> [DIRECTIONS]: Starting at the first line of the data, please print exactly those lines through the one that holds "return t, w, dp", omitting every picture.

>> start

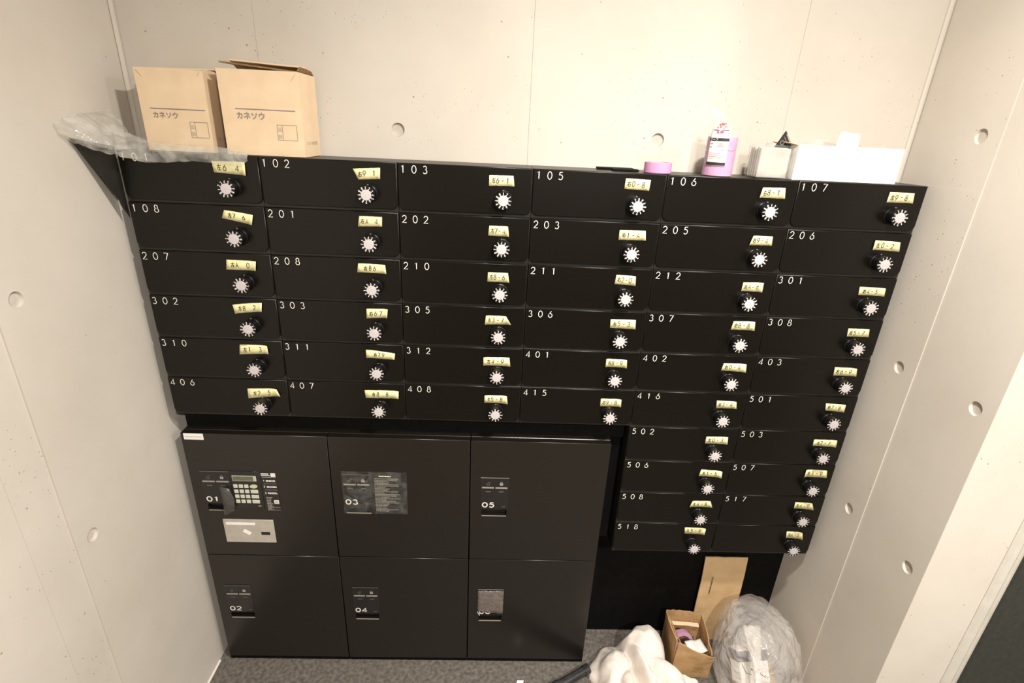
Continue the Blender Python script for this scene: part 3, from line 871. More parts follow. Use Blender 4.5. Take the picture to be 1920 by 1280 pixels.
def kaneso_box(label, x0, x1, y0, y1, h, line, txt, fx, rotz=0.0, open_top=True):
    t = tag(empty('cardboard_box', (x0, y0, T), rotz), label, 'box', 'small cartons on top of the mailboxes')
    w, dp = x1 - x0, y1 - y0
    carton_shell('body', 0, w, 0, dp, 0.0006, h, 0.0022, 'kraft', t)
    lx0, lx1, lz = line
    v, f = flat_rects([(lx0, lx1, lz - 0.0009, lz + 0.0009)], -0.0004)
    obj('printed_line', v, f, 'kraft_ink', t)
    tx, tz, tw = txt
    me = text_me('カネソウ', tw / 3.77, 'kraft_ink', 1.0, 0.022)
    o = obj_me('printed_name', me, t, (tx, -0.0004, tz))
    ax, bx, az, bz, mx = fx
    v, f = [], []
    for p, q in (((ax, az), (bx, az)), ((bx, az), (bx, bz)), ((bx, bz), (ax, bz)), ((ax, bz), (ax, az)), ((mx, az), (mx, bz))):
        ribbon([p, q], 0.0008, -0.0004, v, f)
    obj('printed_frame', v, f, 'kraft_ink', t)
    me = text_me('品番', 0.0085, 'kraft_ink_pale')
    for k, ch in enumerate('品数'):
        me = text_me(ch, 0.0085, 'kraft_ink_pale')
        obj_me('printed_caption', me, t, (ax + 0.0007, -0.0004, bz - 0.012 - k * 0.0135))
    me = text_me('カネソウ株式会社', 0.0080, 'kraft_ink_pale')
    o = obj_me('maker_print', me, t, (w + 0.0004, 0.018, 0.024)); o.rotation_euler = (0, 0, math.radians(90))
    return t, w, dp

# left carton, flaps closed and sagging a little
t, w, dp = kaneso_box('small tan carton nearest the left wall, printed line and characters', 0.052, 0.184, 0.024, 0.111, 0.152,
                      (0.019, 0.126, 0.080), (0.021, 0.0635, 0.048), (0.0915, 0.1265, 0.0285, 0.0575, 0.1015))
slab('top_flap', [(0.001, 0.0, 0.1525), (w - 0.001, 0.0, 0.1545), (w - 0.001, 0.052, 0.154), (0.001, 0.052, 0.152)], 0.0020, 'kraft', t)
slab('top_flap', [(0.001, dp, 0.1530), (w - 0.001, dp, 0.1530), (w - 0.001, 0.048, 0.1565), (0.001, 0.048, 0.1545)], 0.0020, 'kraft', t)
v, f = [], []
ribbon([(0.004, 0.148), (0.014, 0.136)], 0.0007, -0.0004, v, f)
ribbon([(w - 0.012, 0.140), (w - 0.006, 0.149)], 0.0007, -0.0004, v, f)
obj('crease', v, f, 'kraft_dark', t)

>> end

> [SOLVED EXERCISE]:
Continue the Blender Python script for this scene: part 3, from line 871. More parts follow. Use Blender 4.5. Take the picture to be 1920 by 1280 pixels.
def kaneso_box(label, x0, x1, y0, y1, h, line, txt, fx, rotz=0.0, open_top=True):
    t = tag(empty('cardboard_box', (x0, y0, T), rotz), label, 'box', 'small cartons on top of the mailboxes')
    w, dp = x1 - x0, y1 - y0
    carton_shell('body', 0, w, 0, dp, 0.0006, h, 0.0022, 'kraft', t)
    lx0, lx1, lz = line
    v, f = flat_rects([(lx0, lx1, lz - 0.0009, lz + 0.0009)], -0.0004)
    obj('printed_line', v, f, 'kraft_ink', t)
    tx, tz, tw = txt
    me = text_me('カネソウ', tw / 3.77, 'kraft_ink', 1.0, 0.022)
    o = obj_me('printed_name', me, t, (tx, -0.0004, tz))
    ax, bx, az, bz, mx = fx
    v, f = [], []
    for p, q in (((ax, az), (bx, az)), ((bx, az), (bx, bz)), ((bx, bz), (ax, bz)), ((ax, bz), (ax, az)), ((mx, az), (mx, bz))):
        ribbon([p, q], 0.0008, -0.0004, v, f)
    obj('printed_frame', v, f, 'kraft_ink', t)
    me = text_me('品番', 0.0085, 'kraft_ink_pale')
    for k, ch in enumerate('品数'):
        me = text_me(ch, 0.0085, 'kraft_ink_pale')
        obj_me('printed_caption', me, t, (ax + 0.0007, -0.0004, bz - 0.012 - k * 0.0135))
    me = text_me('カネソウ株式会社', 0.0080, 'kraft_ink_pale')
    o = obj_me('maker_print', me, t, (w + 0.0004, 0.018, 0.024)); o.rotation_euler = (0, 0, math.radians(90))
    return t, w, dp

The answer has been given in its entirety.